子どもにしろ、部下にしろ、ほめた方が伸びるというのはなんとなくわかっていると思います。良い成果をほめられれば、だれも悪い気はしませんし、モチベーションも高まります。
しかし間違ったほめ方をすると、かえってパフォーマンスを落としてしまうこともるのです。
例えば、売上を伸ばした部下に対して「君は営業のプロだね、才能があるよ!」といった、つい言いがちなほめ方は、逆効果になってしまうのです。

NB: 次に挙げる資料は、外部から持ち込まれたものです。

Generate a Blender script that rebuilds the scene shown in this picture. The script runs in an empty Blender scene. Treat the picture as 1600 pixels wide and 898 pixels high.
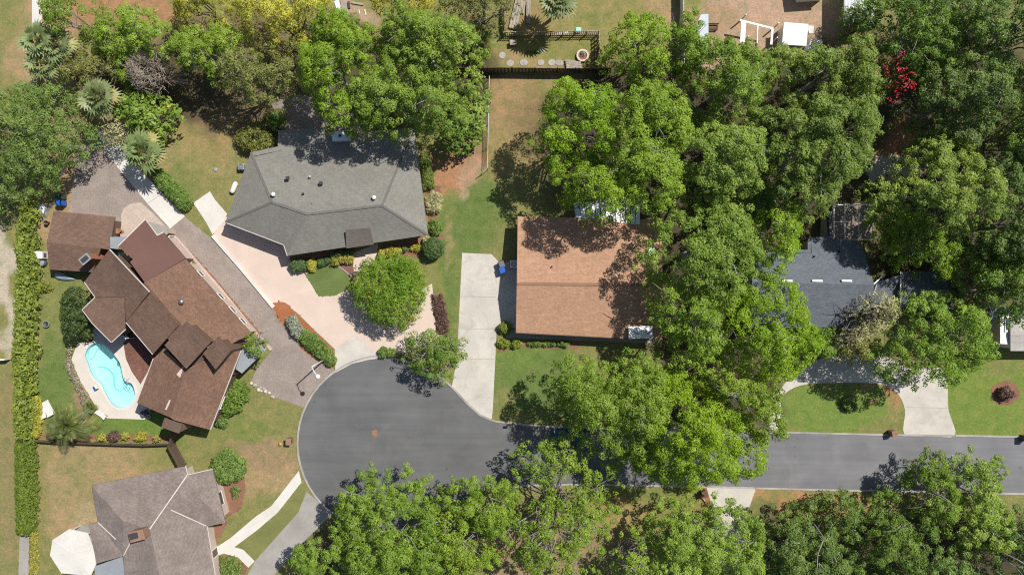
import bpy, bmesh, math, random
import numpy as np
from mathutils import Vector
from mathutils.geometry import tessellate_polygon

# ---------------------------------------------------------------- camera, sky, sun, exposure
H, S = 93.4, 0.075                     # flying height of the drone (m); metres of ground per photo pixel
scene = bpy.context.scene
COL = scene.collection
R = math.radians
cam_d = bpy.data.cameras.new('camera'); cam = bpy.data.objects.new('camera', cam_d); COL.objects.link(cam)
cam.location = (0, 0, H); cam.rotation_euler = (0, 0, 0)
cam_d.sensor_fit = 'HORIZONTAL'; cam_d.sensor_width = 36; cam_d.lens = 36 * H / (1600 * S)
cam_d.clip_start = 1; cam_d.clip_end = 3000
scene.camera = cam
SUN_EL = 57.0
SUN_VEC = Vector((0.78 * math.cos(R(SUN_EL)), 0.626 * math.cos(R(SUN_EL)), math.sin(R(SUN_EL))))
world = bpy.data.worlds.new('World'); scene.world = world; world.use_nodes = True
wn = world.node_tree
sky = wn.nodes.new('ShaderNodeTexSky'); sky.sky_type = 'NISHITA'; sky.sun_disc = False
sky.sun_elevation = R(SUN_EL); sky.sun_rotation = math.atan2(SUN_VEC.x, SUN_VEC.y)
sky.air_density = 1.0; sky.dust_density = 1.2
bg = wn.nodes['Background']; bg.inputs['Strength'].default_value = 0.074
wn.links.new(sky.outputs[0], bg.inputs['Color'])
sun_d = bpy.data.lights.new('sun', 'SUN'); sun_d.energy = 4.6; sun_d.angle = R(0.5); sun_d.color = (1.0, 0.95, 0.87)
sun = bpy.data.objects.new('sun', sun_d); COL.objects.link(sun)
sun.rotation_euler = (-SUN_VEC).to_track_quat('-Z', 'Y').to_euler(); sun.location = (40, 30, 60)
scene.view_settings.view_transform = 'Standard'; scene.view_settings.look = 'None'
scene.view_settings.exposure = 0.29; scene.view_settings.gamma = 1.0
scene.view_settings.use_curve_mapping = False
scene.cycles.max_bounces = 6; scene.cycles.transparent_max_bounces = 12
scene.cycles.use_denoising = False
scene.cycles.filter_width = 1.1

# ---------------------------------------------------------------- helpers
rng = np.random.default_rng(7)
rnd = random.Random(11)
def W(px, py, z=0.0):                  # the place at height z that a photo pixel looks at (straight-down camera)
    f = (H - z) / H * S
    return Vector(((px - 800) * f, (449 - py) * f, z))

def tag(o, label=None, cat=None, group=None, kind=None):
    if label: o['label'] = label
    if cat: o['category'] = cat
    if group: o['group'] = group
    if kind: o['kind'] = kind
    return o
def thing(name, label, cat, loc=(0, 0, 0), rz=0.0, group=None):
    o = bpy.data.objects.new(name, None); COL.objects.link(o)
    o.location = loc; o.rotation_euler = (0, 0, rz); o.empty_display_size = 0.3
    return tag(o, label, cat, group)
def origin_of(o):
    v = Vector((0, 0, 0))
    while o is not None:
        v += o.location; o = o.parent
    return v
def link(name, me, mat, parent=None):
    o = bpy.data.objects.new(name, me); COL.objects.link(o)
    if mat is not None: me.materials.append(mat)
    if parent is not None: o.parent = parent
    return o

class MB:
    """collects simple solids, then links them as one mesh object"""
    def __init__(s): s.v = []; s.f = []
    def add(s, vs, fs):
        b = len(s.v); s.v += [tuple(v) for v in vs]; s.f += [tuple(b + i for i in f) for f in fs]; return s
    def box(s, c, size, rz=0.0, taper=1.0, tilt=0.0):
        x, y, z = size[0] / 2, size[1] / 2, size[2] / 2
        cs, sn = math.cos(rz), math.sin(rz); vs = []
        for zz, t in ((-z, 1.0), (z, taper)):
            for a, b in ((-x, -y), (x, -y), (x, y), (-x, y)):
                a *= t; b *= t; z2 = zz
                if tilt: a, z2 = a * math.cos(tilt) + zz * math.sin(tilt), zz * math.cos(tilt) - a * math.sin(tilt)
                vs.append((c[0] + a * cs - b * sn, c[1] + a * sn + b * cs, c[2] + z2))
        return s.add(vs, [(3, 2, 1, 0), (4, 5, 6, 7), (0, 1, 5, 4), (1, 2, 6, 5), (2, 3, 7, 6), (3, 0, 4, 7)])
    def bar(s, a, b, w, h):            # a box laid between two points
        a, b = Vector(a), Vector(b); d = b - a
        if d.length < 1e-6: return s
        u = d.normalized(); side = u.cross(Vector((0, 0, 1)))
        if side.length < 1e-4: side = Vector((1, 0, 0))
        side.normalize(); up = side.cross(u)
        vs = []
        for p in (a, b):
            for i, j in ((-1, -1), (1, -1), (1, 1), (-1, 1)): vs.append(p + side * i * w / 2 + up * j * h / 2)
        return s.add(vs, [(0, 1, 2, 3), (7, 6, 5, 4), (4, 5, 1, 0), (5, 6, 2, 1), (6, 7, 3, 2), (7, 4, 0, 3)])
    def tube(s, pts, rad, n=6, cap=True):
        pts = [Vector(p) for p in pts]; m = len(pts)
        if not hasattr(rad, '__len__'): rad = [rad] * m
        vs = []; fs = []
        for i, p in enumerate(pts):
            d = (pts[min(i + 1, m - 1)] - pts[max(i - 1, 0)]).normalized()
            side = d.cross(Vector((0.31, 0.17, 0.93)))
            if side.length < 1e-3: side = d.cross(Vector((1, 0, 0)))
            side.normalize(); up = side.cross(d)
            for k in range(n):
                a = 2 * math.pi * k / n
                vs.append(p + (side * math.cos(a) + up * math.sin(a)) * rad[i])
        for i in range(m - 1):
            for k in range(n):
                fs.append((i * n + k, i * n + (k + 1) % n, (i + 1) * n + (k + 1) % n, (i + 1) * n + k))
        if cap: fs += [tuple(range(n - 1, -1, -1)), tuple((m - 1) * n + k for k in range(n))]
        return s.add(vs, fs)
    def lathe(s, c, prof, n=16):       # prof: (radius, z) from the bottom up
        vs = []; fs = []
        for r, z in prof:
            for k in range(n):
                a = 2 * math.pi * k / n; vs.append((c[0] + r * math.cos(a), c[1] + r * math.sin(a), c[2] + z))
        for i in range(len(prof) - 1):
            for k in range(n): fs.append((i * n + k, i * n + (k + 1) % n, (i + 1) * n + (k + 1) % n, (i + 1) * n + k))
        fs += [tuple(range(n - 1, -1, -1)), tuple((len(prof) - 1) * n + k for k in range(n))]
        return s.add(vs, fs)
    def prism(s, pts, z0, z1):         # pts: plan outline in world metres
        pts = [(p[0], p[1]) for p in pts]
        a = sum(pts[i][0] * pts[(i + 1) % len(pts)][1] - pts[(i + 1) % len(pts)][0] * pts[i][1] for i in range(len(pts)))
        if a < 0: pts = pts[::-1]
        n = len(pts)
        vs = [(x, y, z0) for x, y in pts] + [(x, y, z1) for x, y in pts]
        fs = [tuple(range(n - 1, -1, -1)), tuple(range(n, 2 * n))] + [(i, (i + 1) % n, n + (i + 1) % n, n + i) for i in range(n)]
        return s.add(vs, fs)
    def ribbon(s, pts, w, z0, z1, closed=False):  # a strip of width w following a plan line
        P = [Vector((p[0], p[1], 0)) for p in pts]; n = len(P); L = []; Rr = []
        for i in range(n):
            a = P[(i - 1) % n] if closed or i > 0 else P[i]; b = P[(i + 1) % n] if closed or i < n - 1 else P[i]
            d = (b - a).normalized(); q = Vector((-d.y, d.x, 0)) * w / 2
            L.append(P[i] + q); Rr.append(P[i] - q)
        vs = []
        for i in range(n):
            vs += [(L[i].x, L[i].y, z0), (Rr[i].x, Rr[i].y, z0), (Rr[i].x, Rr[i].y, z1), (L[i].x, L[i].y, z1)]
        fs = []
        for i in range(n if closed else n - 1):
            j = (i + 1) % n
            for k in range(4): fs.append((i * 4 + k, i * 4 + (k + 1) % 4, j * 4 + (k + 1) % 4, j * 4 + k))
        if not closed: fs += [(3, 2, 1, 0), tuple((n - 1) * 4 + k for k in range(4))]
        return s.add(vs, fs)
    def build(s, name, mat, parent=None, smooth=False, bevel=0.0, fix=True):
        o0 = origin_of(parent) if parent is not None and not parent.get('local') else Vector((0, 0, 0))
        me = bpy.data.meshes.new(name)
        me.from_pydata([(v[0] - o0.x, v[1] - o0.y, v[2] - o0.z) for v in s.v], [], s.f)
        if fix or bevel:
            bm = bmesh.new(); bm.from_mesh(me)
            bmesh.ops.recalc_face_normals(bm, faces=bm.faces)
            if bevel:
                bmesh.ops.bevel(bm, geom=[e for e in bm.edges if e.is_manifold and e.calc_face_angle(0) > 0.6], offset=bevel, segments=2, profile=0.6, affect='EDGES', clamp_overlap=True)
            bm.to_mesh(me); bm.free()
        if smooth:
            me.polygons.foreach_set('use_smooth', [True] * len(me.polygons))
        me.update()
        return link(name, me, mat, parent)

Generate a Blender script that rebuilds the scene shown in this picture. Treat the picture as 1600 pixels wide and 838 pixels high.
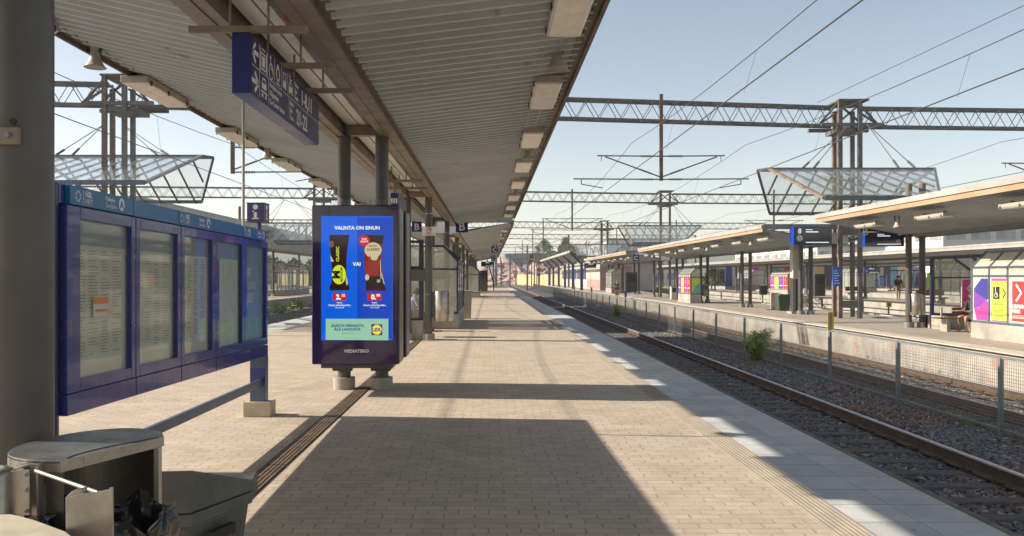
import bpy, bmesh, math, random
from mathutils import Vector, Matrix
R = math.radians
random.seed(7)
scn = bpy.context.scene
for o in list(bpy.data.objects): bpy.data.objects.remove(o)
COL = scn.collection
# ---------------------------------------------------------------- camera, sky, sun, exposure
cd = bpy.data.cameras.new('camera'); cam = bpy.data.objects.new('camera', cd); COL.objects.link(cam)
cam.location = (0, 0, 1.6); cam.rotation_euler = (R(90), 0, 0)
cd.sensor_width = 36; cd.lens = 28.8; cd.shift_x = 0.0219; cd.shift_y = 0.00875
cd.clip_start = 0.05; cd.clip_end = 4000
scn.camera = cam
EL = R(29.9); SX, SY = -0.995, 0.0966
world = bpy.data.worlds.new('World'); scn.world = world; world.use_nodes = True
wn = world.node_tree; bg = wn.nodes['Background']
sky = wn.nodes.new('ShaderNodeTexSky'); sky.sky_type = 'NISHITA'; sky.sun_disc = False
sky.sun_elevation = EL; sky.sun_rotation = math.atan2(SX, SY) % (2*math.pi)
sky.air_density = 0.8; sky.dust_density = 0.6; sky.ozone_density = 1.0; sky.altitude = 0
wb = wn.nodes.new('ShaderNodeMixRGB'); wb.blend_type = 'MULTIPLY'; wb.inputs[0].default_value = 1; wb.inputs[2].default_value = (1.12, .92, .74, 1)   # white balance of the sky
wn.links.new(sky.outputs[0], wb.inputs[1]); wn.links.new(wb.outputs[0], bg.inputs[0]); bg.inputs[1].default_value = 0.112
ld = bpy.data.lights.new('sun', 'SUN'); ld.energy = 4.1; ld.angle = R(0.5); ld.color = (1, 0.90, 0.77)
sun = bpy.data.objects.new('sun', ld); COL.objects.link(sun)
sun.rotation_euler = Vector((-SX*math.cos(EL), -SY*math.cos(EL), -math.sin(EL))).to_track_quat('-Z', 'Y').to_euler()
sun.location = (-60, 10, 60)
scn.view_settings.view_transform = 'Standard'; scn.view_settings.look = 'None'
scn.view_settings.gamma = 1; scn.view_settings.use_curve_mapping = False
scn.view_settings.exposure = 1.05

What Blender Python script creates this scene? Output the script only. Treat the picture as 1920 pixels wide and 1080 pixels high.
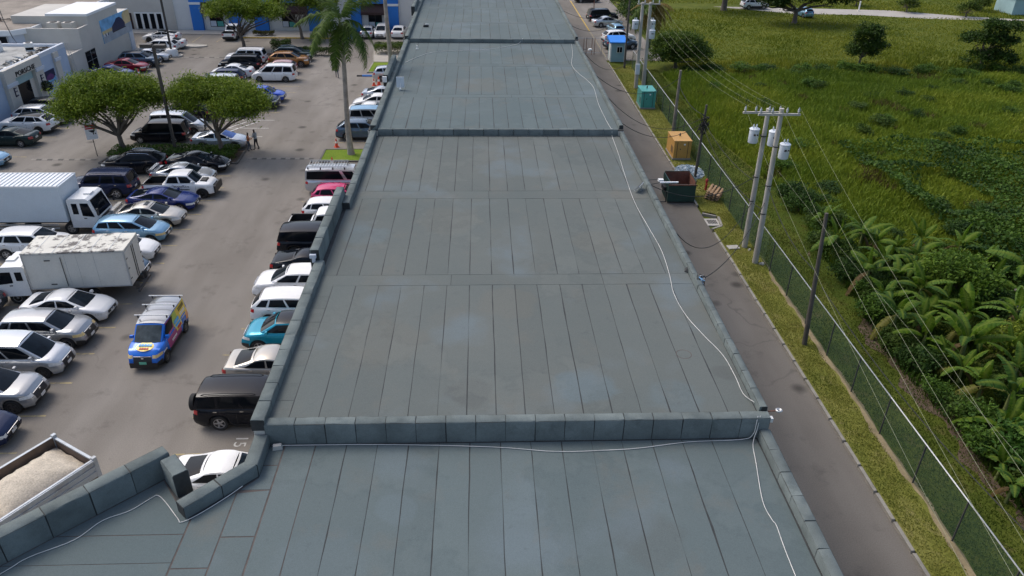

スタンフォード大学の心理学者ジェニファー・ヘンダーロング教授らは、これまでの「ほめ方」の研究について詳しく調べ、科学的に正しい褒め方を5つのルールにまとめました。目次

  1. 誠実・具体的であること
  2. コントロール可能な要因(努力・戦略)をほめる
  3. 他者比較ではなく本人の成長・課題達成に焦点を当てる
  4. 自律性を尊重する(コントロールしない)
  5. 達成可能で具体的な期待水準でほめる

1. 誠実・具体的であること

具体的なほめ言葉は「自分の何が良かったか」が明確に伝わり、相手の自信と信頼感を同時に高めます。逆に誠実さが欠けたお世辞のようなほめ言葉は、モチベーションを下げる“口先報酬”になっていまいます。

具体例
✕「すごいね!」
〇「今日の提案、冒頭でニーズ調査の数字を示したことで説得力が一気に増したね」

短くても “行動+効果” を入れることで「本当に見てもらえた」という内的報酬が生まれます。

2. コントロール可能な要因(努力・戦略)をほめる

努力は自己責任であり、自分でコントロールすることができます。ここをほめられると「次も頑張ればできる」という成長意欲が高まります。逆に「才能」をほめられると、失敗したときには「自分には才能がないからやっても無駄」と努力しなくなっていまいます。

具体例
✕「君は計算の天才だ」
〇「計算方法を3パターン試して最速ルートを見つけた努力が成果につながったね」

3. 他者比較ではなく本人の成長・課題達成に焦点を当てる

「○○さんより上手」は一時的な優越感と同時に“負けられない”プレッシャーを生じさせます。他者と比較するのではなく、過去の自分と比較してどう成長したかほめるのが効果的です。

具体例
✕「部内トップの売上だったよ」
〇「先月より成約率が5%上がったね。仮説検証サイクルが機能してる証拠だよ」

4. 自律性を尊重する(コントロールしない)

人は「自分で選んだ」という感覚があるときにもっとも意欲的になります。人事評価や給料などと結び付けてほめられると、“やらされ感”が強くなり、かえって意欲を低下させてしまいます。

具体例
✕「この調子でがんばれば、今年のボーナスは期待できるぞ」
〇「そのやり方、自分で選んで工夫したのが良かったね

5. 達成可能で具体的な期待水準でほめる


高すぎる水準ではなく、頑張れば手に届く期待水準を具体的に示して褒めることで、次になにを頑張ればいいのか、挑戦する意欲がわいてきます。

具体例
✕「もっと良くして」
〇「次の報告書は図表を1枚追加して、要点を600字以内に整理できるとさらに伝わりやすくなるよ」

5 つのルールは 具体性・自律性・有能感 の三要素をバランスよく満たす設計図です。どれかが欠けると、せっかくのほめ言葉が「操作」や「お世辞」に聞こえ、逆効果になることも。“行動+効果+次の一歩” を意識して、ほめる力を磨いてみてください。